Tras el partido de golf de Trump de hace cinco años Owen escribió su artículo. El actual inquilino del 1600 Pennsylvania Avenue le llamó bastante contrariado por algunos detalles, no tanto de la ilustración (una pelota de golf con flequillo anaranjado), como de alguna parte del texto que lo mostraba con rasgos de paleto.
Aunque lo que más disgustó al empresario – hoy presidente – con el periodista fue que no dijera que en el recorrido que habían jugado después del almuerzo, había hecho sólo 71 golpes.
Al decir del escritor era difícil afirmar que ese fuese el resultado de Trump sin faltar a la realidad objetiva de lo acontecido en los 18 hoyos, teniendo en cuenta además que en el curso del juego se había tomado algunas libertades que, por ejemplo, Ben Hogan nunca se hubiera tomado.
La tentación de la irregularidad y la manga ancha con las reglas, en el golf como en la vida, no es algo ajeno a nadie, tampoco a este hoy presidente, hándicap 2,8 y propietario de 17 campos de Golf en Escocia, Irlanda y Estados Unidos.
Esta consideración lleva a David Owen a concluir su artículo con una visión de cautela: “sospecho que en la mente del propio Trump, él consiguió 71 golpes ese día, si no 69, por ahora. El mundo de Trump es un universo paralelo en el que la verdad tiene muchas formas, ninguna de las cuales se basa necesariamente en la realidad. Y todos haríamos mejor en acostumbrarnos a su forma de pensar, ya que para los próximos cuatro años vamos a estar viviendo también en ese universo”.

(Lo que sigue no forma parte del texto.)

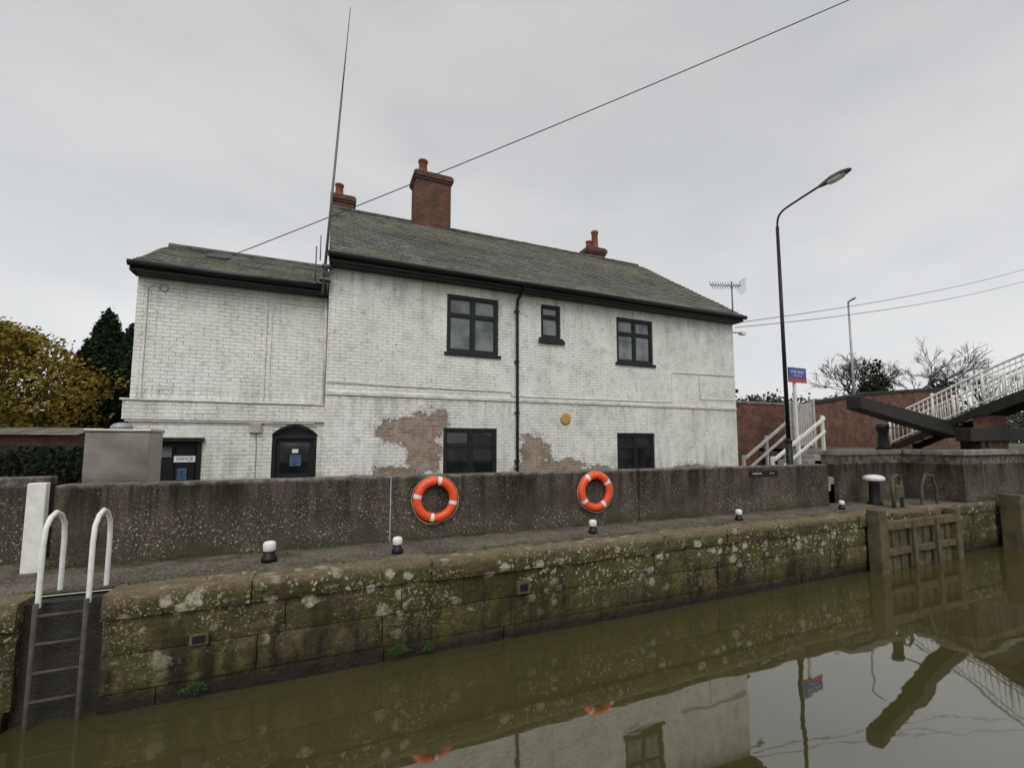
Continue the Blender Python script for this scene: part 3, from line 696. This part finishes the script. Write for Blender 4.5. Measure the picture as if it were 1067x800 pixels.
for i in range(9): gl.append((11.22+.31*i,11.22+.31*i+.26,5.84,5.90,-1.6,-.26+.03*math.sin(i*2.1)))
boxes('planking',gl,M['oldwood'],lg,.01)
boxes('rails',[(11.1,13.95,5.72,5.84,-.30,-.12),(11.1,13.95,5.74,5.84,-.84,-.70),(11.1,13.95,5.76,5.84,-1.4,-1.2)],M['oldwood'],lg,.015)
boxes('posts',[(10.85,11.12,5.70,5.96,-1.7,.14),(13.9,14.12,5.70,5.94,-1.7,.0)],M['oldwood'],lg,.02)
boxes('uprights',[(12.05,12.17,5.68,5.74,-1.6,-.14),(13.0,13.12,5.68,5.74,-1.6,-.14)],M['oldwood'],lg,.01)
lg=empty('lock_gate')
boxes('planking',[(17.0+.34*i,17.0+.34*i+.29,5.66,5.76,-1.6,-.02) for i in range(12)],M['oldwood'],lg,.01)
boxes('rails',[(16.8,21.4,5.54,5.66,-.2,.04),(16.8,21.4,5.54,5.66,-.8,-.6)],M['oldwood'],lg,.015)
boxes('posts',[(16.55,16.85,5.5,5.9,-1.7,.22)],M['oldwood'],lg,.02)
beam('balance_beam',(16.8,6.6,1.80),(24.5,6.3,1.85),.35,.38,.4,.42,M['darkwood'],lg)
boxes('beam_supports',[(17.4,17.6,6.45,6.7,1.38,1.6),(21.4,21.6,6.3,6.6,1.38,1.62)],M['darkwood'],lg)
pg=empty('paddle_gear')
mg=simple('mossy_iron',(.06,.065,.03),.8,var=.4)
cyls('rack_posts',[((12.6,6.3,0),(12.6,6.3,.75),.04,.035),((12.95,6.3,0),(12.95,6.3,.7),.04,.035)],mg,pg)
tube('crank',[(12.6,6.3,.72),(12.78,6.28,.80),(12.95,6.3,.68)],.03,mg,pg)
boxes('gear_case',[(12.62,12.93,6.22,6.38,.25,.55)],mg,pg,.03)
tube('swan_neck',[(13.9,6.35,0),(13.95,6.35,.5),(14.1,6.33,.78),(14.35,6.3,.72),(14.5,6.3,.35),(14.5,6.3,0)],.035,mg,pg)
pg=empty('winch_post'); lathe('pedestal',[(.2,0),(.14,.1),(.11,.5),(.16,.6),(.16,.72),(.05,.76)],(14.9,7.6,1.37),M['black'],pg)
cyl('handle',(14.9,7.4,2.0),(14.9,7.1,2.0),.025,.025,M['galv'],pg)

# ---------------------------------------------------------------- footbridge
fb=empty('footbridge')
def deckz(y):
    if y>6.6: return 1.42+(8.9-y)/2.3*1.15
    k=(6.6-y); return 2.57+ .50*k-.052*k*k
ys=[8.9-.15*i for i in range(80)]
for i,xx in enumerate((17.9,19.2)):
    vs=[];fs=[]
    for y in ys:
        th=.16 if y>6.6 else .26
        z=deckz(y); vs+=[(xx-.04,y,z-th),(xx+.04,y,z-th),(xx+.04,y,z+.06),(xx-.04,y,z+.06)]
    for k in range(len(ys)-1):
        a=k*4
        for q in range(4): fs.append((a+q,a+(q+1)%4,a+4+(q+1)%4,a+4+q))
    mk('girder_%d'%(i+1),vs,fs,M['darkwood'],fb)
    tube('handrail_%d'%(i+1),[(xx,y,deckz(y)+1.02) for y in ys],.035,M['white'],fb)
    tube('low_rail_%d'%(i+1),[(xx,y,deckz(y)+.16) for y in ys],.022,M['white'],fb)
    tube('mid_rail_%d'%(i+1),[(xx,y,deckz(y)+.86) for y in ys],.018,M['white'],fb)
    cyls('balusters_%d'%(i+1),[((xx,y,deckz(y)+.06),(xx,y,deckz(y)+(1.0 if k%10 else 1.12)),.014 if k%10 else .035,.014 if k%10 else .035) for k,y in enumerate([8.9-.12*j for j in range(100)])],M['white'],fb,6)
vs=[];fs=[]
yd=[y for y in ys if y<=6.6]
for y in yd: vs+=[(17.94,y,deckz(y)),(19.16,y,deckz(y))]
for k in range(len(yd)-1): fs.append((2*k,2*k+1,2*k+3,2*k+2))
mk('deck',vs,fs,M['darkwood'],fb)
boxes('treads',[(17.94,19.16,8.9-.27*i-.26,8.9-.27*i,deckz(8.9-.27*i-.26)-.04,deckz(8.9-.27*i-.26)+.0) for i in range(9)],M['darkwood'],fb)
boxes('piers',[(17.95,19.15,6.5,6.8,1.36,2.38)],M['brickw'],fb)
boxes('near_pier',[(17.8,19.3,-3.2,-2.7,-.05,deckz(-2.9)-.2)],M['brickw'],fb)

# ---------------------------------------------------------------- cables
def cable(name,a,b,sag,r):
    a=Vector(a);b=Vector(b); tube(name,[a.lerp(b,i/30)-Vector((0,0,sag*4*(i/30)*(1-i/30))) for i in range(31)],r,M['cable'])
cable('overhead_cable',(-2.2,12.2,6.1),(11.84,3.6,11.55),.12,.011)
cable('telephone_cable',(12.2,10.15,5.45),(39.5,12.0,12.2),.25,.011)
cable('telephone_cable',(12.2,10.15,5.3),(39.5,12.0,11.47),.3,.011)

# ---------------------------------------------------------------- trees
def crown(cx_,cy_,z0,z1,r,shape):
    H=z1-z0
    def gen():
        t_=random.random()**(1.25 if shape=='cone' else 1); a=random.uniform(0,2*math.pi)
        if shape=='cone': R_=r*(1-t_)**.6*(.65+.35*min(1,t_*8))
        else: R_=r*math.sqrt(max(0,1-(2*t_-1)**2))*1.05
        bump=1+.5*mn.noise(Vector((math.cos(a)*2,math.sin(a)*2,t_*H*1.1+cx_)))
        k=random.random()**.45; rr=R_*bump*k
        P=Vector((cx_+rr*math.cos(a),cy_+rr*math.sin(a),z0+t_*H+.12*random.gauss(0,1)))
        if mn.noise(P*1.6)<-.34: return None
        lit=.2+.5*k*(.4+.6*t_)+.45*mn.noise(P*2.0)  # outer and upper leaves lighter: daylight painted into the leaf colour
        return P,lit
    return gen
def tree(name,mat,cx_,cy_,z0,z1,r,shape,n,size):
    e=empty(name); leafcloud('foliage',mat,crown(cx_,cy_,z0,z1,r,shape),n,size,e)
    cyl('trunk',(cx_,cy_,-.1),(cx_,cy_,z0+(z1-z0)*.8),.16,.03,M['bark'],e)
    br=[]
    for i in range(14):
        t_=random.uniform(.1,.75); a=random.uniform(0,6.28); z_=z0+(z1-z0)*t_; l=r*.7*(1-t_*.6)
        br.append(((cx_,cy_,z_),(cx_+l*math.cos(a),cy_+l*math.sin(a),z_+l*.4),.04,.01))
    cyls('limbs',br,M['bark'],e,6)
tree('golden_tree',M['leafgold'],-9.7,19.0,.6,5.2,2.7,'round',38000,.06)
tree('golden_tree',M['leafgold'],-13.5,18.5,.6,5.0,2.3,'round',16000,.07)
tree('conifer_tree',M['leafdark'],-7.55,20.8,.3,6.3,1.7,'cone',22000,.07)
tree('conifer_tree',M['leafdark'],-6.75,20.6,.3,5.75,1.4,'cone',18000,.07)
tree('conifer_tree',M['leafdark'],-8.3,21.6,.3,5.3,1.3,'cone',9000,.075)
def bare_tree(x,y,h,z0=0):
    vs=[];fs=[]
    def rec(P,d,l,r,dep):
        Q=P+d*l; v,f_=cyl_data(P,Q,r,r*.68,5 if dep<3 else 3,len(vs)); vs.extend(v); fs.extend(f_)
        if dep>=6: return
        for k in range(3 if dep<5 else 4):
            a=Vector((random.gauss(0,1),random.gauss(0,1),random.gauss(0,.6))).normalized()
            nd=(d*.9+a*.62+Vector((0,0,.12))).normalized(); rec(P+d*l*random.uniform(.6,1),nd,l*random.uniform(.62,.82),max(r*.58,.022),dep+1)
    rec(Vector((x,y,z0)),Vector((0,0,1)),h*.24,h*.016,0)
    mk('bare_tree',vs,fs,M['bark'])
bare_tree(57,30,19.5); bare_tree(66,30,20.5); bare_tree(84,31,19.5)
def hedge(x0,x1,y,zt,w_,seed):
    def gen():
        x=random.uniform(x0,x1); top=zt*(.65+.5*mn.noise(Vector((x*.35,seed,0)))+.2*mn.noise(Vector((x*1.3,seed,0))))
        z=top*random.random()**.6; P=Vector((x,y+random.uniform(-w_,w_),z)); return P,.3+.5*mn.noise(P*.8)+.3*z/zt
    return gen
leafcloud('distant_hedge',M['twigs'],hedge(34,125,36,10,2,3),26000,.22)
leafcloud('distant_hedge',M['leafdark'],hedge(54,58,29,12.0,1,8),2600,.2)
leafcloud('distant_hedge',M['leafdark'],hedge(66,71,29,13.5,1,4),3000,.2)
leafcloud('distant_hedge',M['leafdark'],hedge(-60,-5,30,4.5,1.5,5),18000,.2)
def hg2():
    x=random.uniform(-12,-3.6); z=random.uniform(0,1.5+.3*mn.noise(Vector((x*1.4,0,0)))); P=Vector((x,random.uniform(10.9,11.4),z)); return P,.3+.5*mn.noise(P*3)
leafcloud('garden_hedge',M['leafdark'],hg2,16000,.045)
bl=empty('brick_outbuilding')
box('walls',-15,-6.2,15.5,18.0,-.1,1.8,M['brickw'],bl); mk('roof',[(-15.2,15.2,1.78),(-6,15.2,1.78),(-6,16.8,2.0),(-15.2,16.8,2.0),(-6,18.2,1.78),(-15.2,18.2,1.78)],[(0,1,2,3),(3,2,4,5)],M['slate2'],bl)
box('garage_door',-10.5,-8.6,15.46,15.498,0,1.7,M['frame'],bl,.01)
fn_=empty('timber_fence')
boxes('boards',[(-6.9+.15*i,-6.9+.15*i+.13,11.5,11.53,0,1.55+.02*math.sin(i*3)) for i in range(23)],M['darkwood'],fn_,.004)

Quizás en un ambiente de engorde de la golfería, extensión del disimulo y entronización del mal gusto la verdad esté para algunos sobrevalorada. Pero la naturaleza de las cosas se toma su venganza. Si uno no es veraz en el noble juego del golf, es muy probable que le cueste ser un caballero en la política.
Con los antecedentes descritos ironiza el propio autor: “De hecho, si Trump pudiera se persuadido de pasar toda su presidencia jugando al golf, todos estaríamos mejor”.
La comunicación, la política y el golf – y no necesariamente por este orden – son mundos maravillosos cuando sus protagonistas se atienen a la austera realidad, dejando los “universos paralelos” para los creativos literarios y los guionistas de ficción.